The pressure cooker, after cooking for a good long time, dried up of water. This person removed the lid, and added tap water to the cooker. The hot jars inside didn’t appreciate the sudden temperature change, and voiced their displeasure by expolding, showering broken glass and hot carrot goop on the walls, floor, and ceiling. (…and bystanders.)

Yes

Kewl! (The hotter the kewler!)

Anybody have experience with this or any similar microwave pressure cooker? Do they really work well?

I think people use them in RVs where all they have is a microwave.

The lid doesn’t blow off. Instead, a safety valve/plug blows, which releases the pressure in a (semi) safe way. Typically a bit of a mess, but no shrapnel, no injuries - except possibly to someone hovering over the device when it happens to blow.

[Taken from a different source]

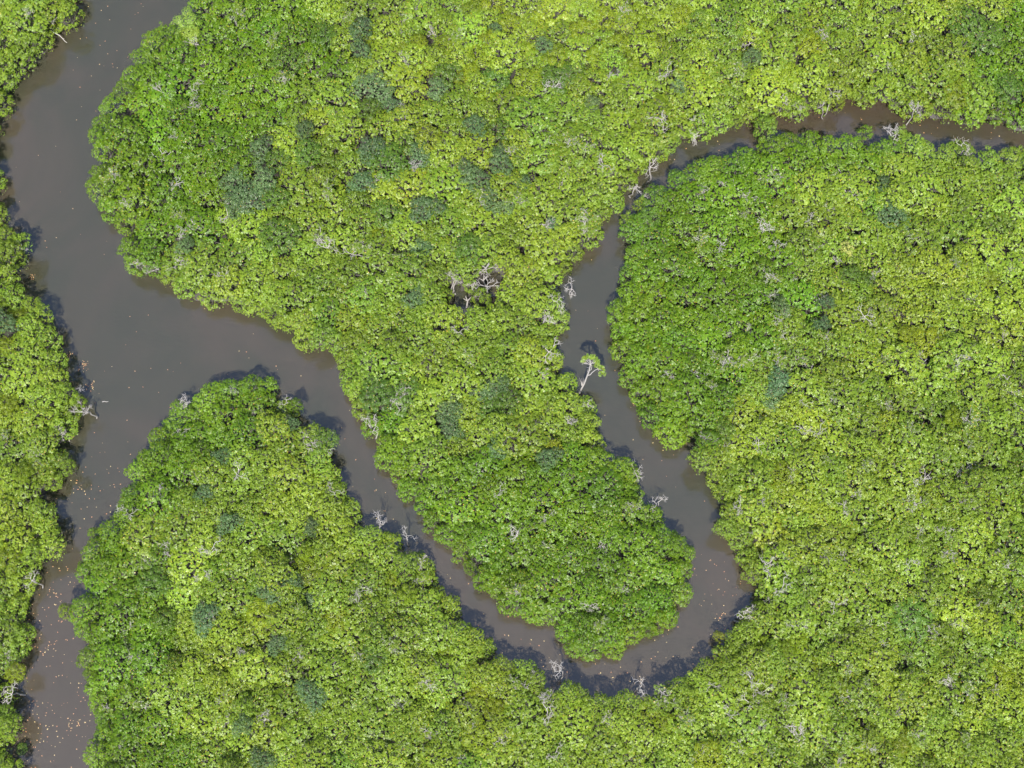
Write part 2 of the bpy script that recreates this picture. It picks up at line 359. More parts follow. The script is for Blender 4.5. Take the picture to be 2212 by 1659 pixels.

Some units are designed deform and the top will come off, but the hitting the ceiling type of thing only happens with old units with only the single outlet when it gets clogged. Modern ones will just shoot a bunch of steam out as the pot deforms, and sometime the lid will pop open. This is common for aluminum pots. Other types have a pressure lock lid and the lid will never come off, but all of them should now have secondary relief mechanisms.

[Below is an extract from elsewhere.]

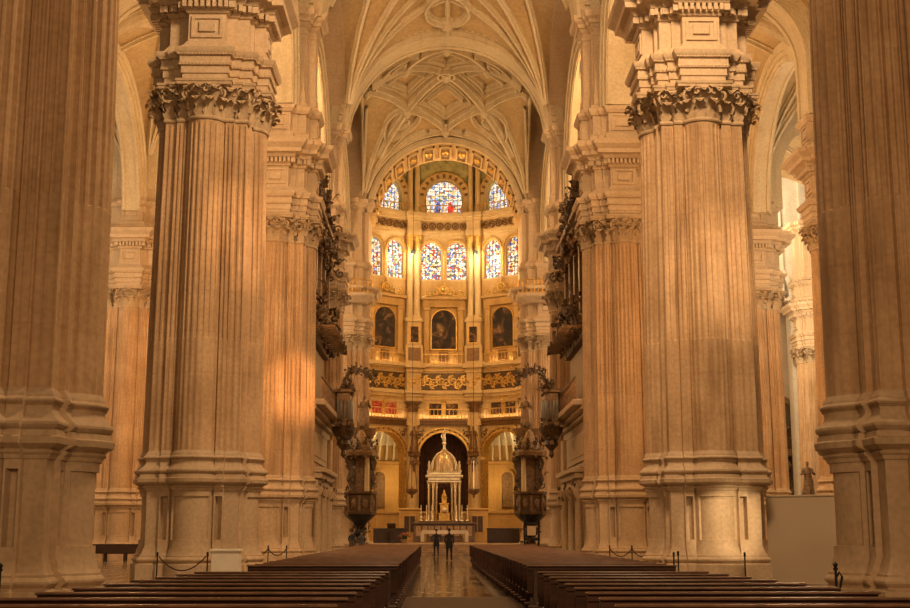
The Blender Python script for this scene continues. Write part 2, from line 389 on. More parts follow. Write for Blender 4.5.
def taper(z): return 1-.055*max(0, min(1, (z-4.15)/10.5))**1.5
TT = .945
def build_pier(label):
    root = empty('pier', (0, 0, 0), 0, label, 'pillar')
    # pedestal
    mb = MB()
    prof = [(0, .22), (.62, .22), (.64, .16)]+round_prof(.68, .86, .12, .08)+[(.9, .12), (.96, .07), (1.06, .05), (1.2, .0)]
    prof += [(1.38, 0, 0, 0), (1.385, 0, 0, -.06), (2.72, 0, 0, -.06), (2.725, 0, 0, 0), (2.9, 0, 0, 0)]
    prof += [(2.9, .03), (2.96, .06)]+round_prof(2.97, 3.07, .06, .06, 4)+[(3.1, .12), (3.14, .2), (3.16, .24), (3.27, .26), (3.3, .2), (3.4, .19)]
    loft(mb, CL, prof)
    mb.build('pedestal', 'pedestal_stone', root)
    # base mouldings
    mb = MB()
    prof = [(3.4, .15)]+round_prof(3.41, 3.63, .13, .1)+[(3.65, .12), (3.7, .07), (3.78, .045), (3.84, .06), (3.86, .1)]+round_prof(3.87, 4.0, .06, .07)+[(4.02, .06), (4.06, .05), (4.12, .01), (4.15, 0)]
    loft(mb, CL, prof); mb.build('base_moulding', 'pedestal_stone', root)
    # shaft : cabled below, open flutes above
    mb = MB()
    zs = [(4.15, 0, 0), (4.3, 0, .022), (6, 0, .022), (7.6, 0, .022), (7.72, .0, .02), (7.76, .0, .055), (9.5, 0, .06), (11, 0, .06), (12.9, 0, .06), (14.8, 0, .06), (14.92, 0, .0), (15.0, 0, 0)]
    loft(mb, CL, [(z, o, f) for z, o, f in zs], taper=taper, top=False); mb.build('shaft', 'pier_stone', root)
    # capital
    mb = MB()
    tp = lambda z: TT
    loft(mb, CL, [(15.0, 0), (15.0, .05), (15.05, .075), (15.12, .05), (15.14, .0), (15.16, -.07), (15.5, -.06), (15.85, .0), (16.05, .10), (16.1, .10)], taper=tp)
    # abacus
    loft(mb, RS, [(16.08, .12), (16.12, .26), (16.2, .27), (16.22, .3), (16.3, .31), (16.3, .0)], taper=tp, bottom=True)
    cap = mb.build('capital', 'capital_stone', root, 40); mb = MB()
    cw = [q for q in CL]
    for k, (x, y, nx, ny) in enumerate(walk(cw, .30)):
        x *= TT; y *= TT
        mb.leaf(place(x, y, nx, ny, 15.12), .62, .40, 1.45)
    for k, (x, y, nx, ny) in enumerate(walk(cw, .30)):
        x *= TT; y *= TT; ang = math.atan2(ny, nx)
        tx, ty = -ny*.15, nx*.15
        mb.leaf(place(x+tx, y+ty, nx, ny, 15.34), .80, .38, 1.35)
    for x, y, nx, ny in walk(cw, .5, .1):
        x *= TT; y *= TT; M = place(x, y, nx, ny, 15.72)
        mb.T = M; mb.scroll((.12, -.17, .22), .15, 1.2, .042, 0, 1); mb.scroll((-.12, -.17, .22), .15, 1.2, .042, PI, -1); mb.leaf(Matrix.Translation((0, -.05, .05)), .4, .22, 1.2); mb.T = None
    for sx in (-1, 1):
        for t in range(4):                                     # corner volutes of the column capitals and of the core
            for (ux, uy, r_) in ((.62*sx, -2.0, .25), (1.40*sx, -1.56, .25)):
                a = t*PI/2; M = Matrix.Rotation(a, 4, 'Z') @ Matrix.Translation((ux*TT, uy*TT, 15.84)) @ Matrix.Rotation(-sx*R(40), 4, 'Z')
                mb.T = M; mb.scroll((0, 0, 0), r_, 1.6, .05, PI/2, sx); mb.tube([(0, -.06, 0), (0, .06, 0)], .07, 8); mb.tube([(-sx*.12, .1, -.5), (-sx*.12, .02, -.2), (0, 0, .18)], [.07, .06, .04], 6); mb.T = None
    for t in range(4):                                          # rosettes
        mb.T = Matrix.Rotation(t*PI/2, 4, 'Z'); mb.sphere((0, -2.05*TT, 16.15), .13, 8, 5, ey=.7); mb.T = None
    mb.build('acanthus_leaves', 'capital_stone', cap, 40)
    # entablature
    mb = MB()
    prof = [(16.3, .10), (16.52, .10), (16.54, .15), (16.78, .15), (16.8, .2), (16.86, .24), (16.9, .2), (17.12, .2), (17.14, .27), (17.2, .31), (17.26, .36), (17.38, .38), (17.4, .2), (17.52, .12), (17.66, .03), (17.72, -.02)]
    prof += [(18.66, -.02), (18.68, .06), (18.76, .1), (18.78, .12), (19.02, .12), (19.04, .3), (19.1, .33), (19.2, .42), (19.22, .66), (19.4, .68), (19.45, .74), (19.6, .9), (19.78, .94), (19.8, .5), (20.05, .3)]
    loft(mb, RS, prof, taper=tp); ent = mb.build('entablature', 'wall_stone', root); mb = MB()
    for x, y, nx, ny in walk(RS, .21, .22):
        mb.T = place(x*TT, y*TT, nx, ny, 0); mb.box(-.06, .06, -.1, .1, 18.8, 19.02); mb.T = None
    for x, y, nx, ny in walk(RS, .12, .26):
        mb.T = place(x*TT, y*TT, nx, ny, 0); mb.box(-.035, .035, -.04, .04, 17.14, 17.2); mb.T = None
    for x, y, nx, ny in walk(RS, .12, .19):
        mb.T = place(x*TT, y*TT, nx, ny, 0); mb.box(-.035, .035, -.04, .04, 16.8, 16.86); mb.T = None
    mb.build('dentils', 'wall_stone', ent, 0); mb = MB()
    for t in range(4):                                          # panel on the face of each projecting block
        mb.T = Matrix.Rotation(t*PI/2, 4, 'Z'); yy = -1.90*TT
        for a in ((-.52, .52, 17.82, 17.92), (-.52, .52, 18.48, 18.58), (-.52, -.42, 17.92, 18.48), (.42, .52, 17.92, 18.48)): mb.box(a[0], a[1], yy-.06, yy+.02, a[2], a[3])
        mb.bbox(-.28, .28, yy-.07, yy+.02, 18.02, 18.38, .02); mb.T = None
    mb.build('block_panels', 'wall_stone', ent)
    # upper pedestal
    mb = MB()
    loft(mb, RS, [(20.05, .2), (20.3, .2), (20.35, .12), (20.42, .02), (21.35, .02), (21.37, .1), (21.45, .16), (21.52, .22), (21.68, .24), (21.7, .1)], taper=tp)
    for t in range(4):
        mb.T = Matrix.Rotation(t*PI/2, 4, 'Z'); yy = -1.94*TT
        for a in ((-.54, .54, 20.48, 20.56), (-.54, .54, 21.2, 21.28), (-.54, -.46, 20.56, 21.2), (.46, .54, 20.56, 21.2)): mb.box(a[0], a[1], yy-.06, yy+.02, a[2], a[3])
        mb.bbox(-.32, .32, yy-.05, yy+.02, 20.68, 21.08, .02); mb.T = None
    mb.build('upper_pedestal', 'wall_stone', root)
    mb = MB()
    loft(mb, RS, [(21.7, .05), (21.8, .1), (21.9, .03), (22.0, -.08), (22.6, -.1), (22.62, -.14), (25.5, -.16), (25.55, -.1), (25.62, -.1), (25.64, -.16), (25.9, -.16), (25.95, -.08), (26.1, .02), (26.12, .1), (26.3, .14), (26.4, .3), (26.6, .36), (26.7, .36)], taper=tp)
    mb.build('upper_pilaster', 'wall_stone', root)
    return root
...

As a kid in the 60’s and 70’s, mom had a pressure cooker boiling peanuts go rogue. The police were soon knocking at the door.

So no statistics then? (They’re what I was hoping for)

FromNational Fire Protection Association

That doesn’t categorize the type of accident. They all could be burns from controlled steam release or touching the hot cooker.

We use them all the time to heat rations in the field, never had an explosion (and I know some soldiers that would certainly try to blow them up, if possible).

Thanks. That’s true. Still a fairly high proportion.

“A young healthy child well nursed is at a year old a most delicious, nourishing, and wholesome food, whether stewed, roasted, baked, or boiled; and I make no doubt that it will equally serve in a fricassee or a ragout.”

I used to find an excuse run out of the house when ever mom and dad fired up their pressure cooker. That damn thing was downright scary to be around. If that’s what it took to make pot roast edible I didn’t want anything to do with it.